Dillon Dunn, a fifth-year Architecture student, was recently awarded the 2017 Aydelott Travel Award for a study proposal titled “Architecture and Pilgrimage: Movement Through Time.” The prestigious scholarship will fund a summer-long journey to study architecture in four countries across Europe and Asia. Dunn’s winning proposal outlines plans to analyze four religious structures in as many countries, including the Padre Pio Pilgrimage Church in San Giovanni Rotondo, Italy; the Church of the Holy Sepulcher in Jerusalem, Israel; Loro Jonggrang and Prambanan Temple Compound in Central Java, Indonesia; and the Itsukushima Shrine in Hiroshima, Japan.

The Pulliam School of Journalism at Franklin College recently recognized Tanya Brown, executive director of marketing and public relations for the Haslam College of Business, with its Young Alumni Award. “Tanya’s academic ability, drive and work ethic were evident from the time she matriculated,” said Joel E. Cramer, division head for Pulliam. “The Pulliam School of Journalism Young Alumni Award was given in recognition of the realization of the promise Tanya exhibited as student. We are proud of her achievements and to have her representing Franklin College and the Pulliam School of Journalism.”

The Haslam Summer Scholars Research Awards granted 20 faculty members a total of more than $400,000 to pursue high-quality research in 2017. Now in its fourth year, the program has more than tripled in size since its inception. “These awards reward our faculty for recent performance and incentivize our top researchers to continue their great work,” said Charles Noble, associate dean for research and faculty and the Henry Professor for Business. “More and more, these summer research awards also are an expectation for faculty at top business schools.”
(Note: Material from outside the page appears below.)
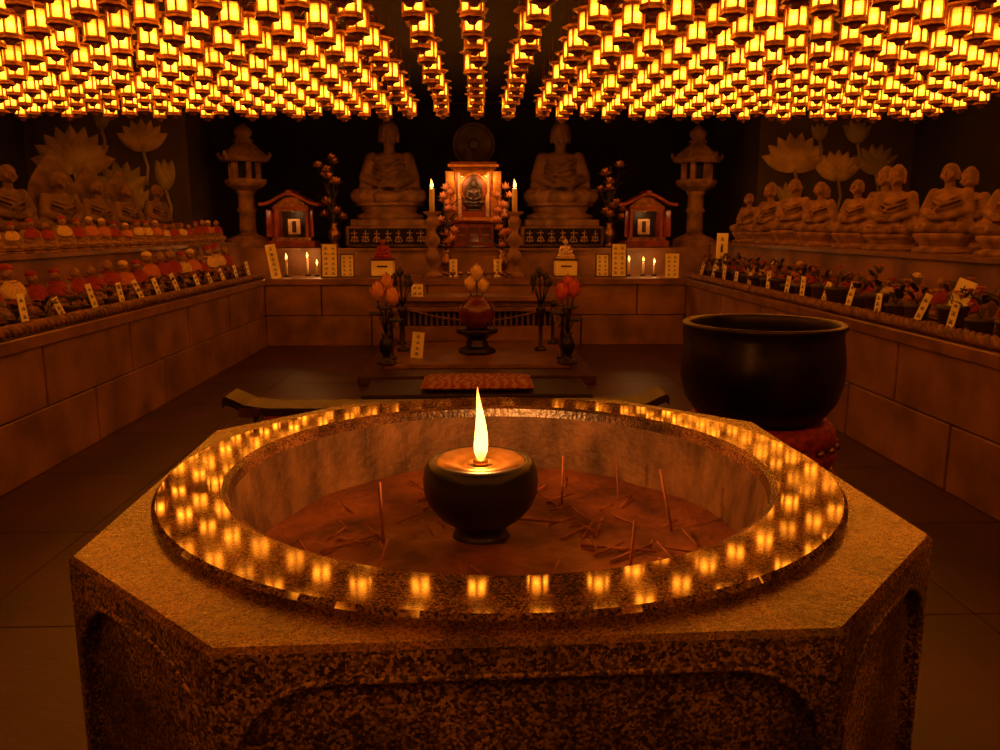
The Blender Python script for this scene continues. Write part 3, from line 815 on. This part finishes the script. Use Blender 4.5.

  • Daniel Feller, professor of history and director of The Papers of Andrew Jackson, delivered the William T. Bulger Lecture in American Biography on “Andrew Jackson & Donald Trump: Outsiders Alike?” at Central Michigan University as part of the Organization of American Historians Distinguished Lecture series. Feller and co-editors Thomas Coens and Laura-Eve Moss will receive the Thomas Jefferson Prize from the Society for History in the Federal Government for The Papers of Andrew Jackson: Volume X, 1832. The Society awards the prize every other year for excellence in a documentary edition. This year’s ceremony will be held April 13 at the National Archives in Washington, DC.
  • Sierra Plese, a senior in graphic design from Farragut, Tennessee, designed the cover of Athens of the New South, published by UT Press. The opportunity is the result of a new partnership between UT Press and the School of Art’s graphic design program.
  • Mary Morgan Smith, a third-year student in the School of Interior Design, and Mustapha Williams, a fourth-year student in the School of Architecture, won prestigious national scholarships and internships from Gensler, a billion-dollar design firm with 46 locations across the world.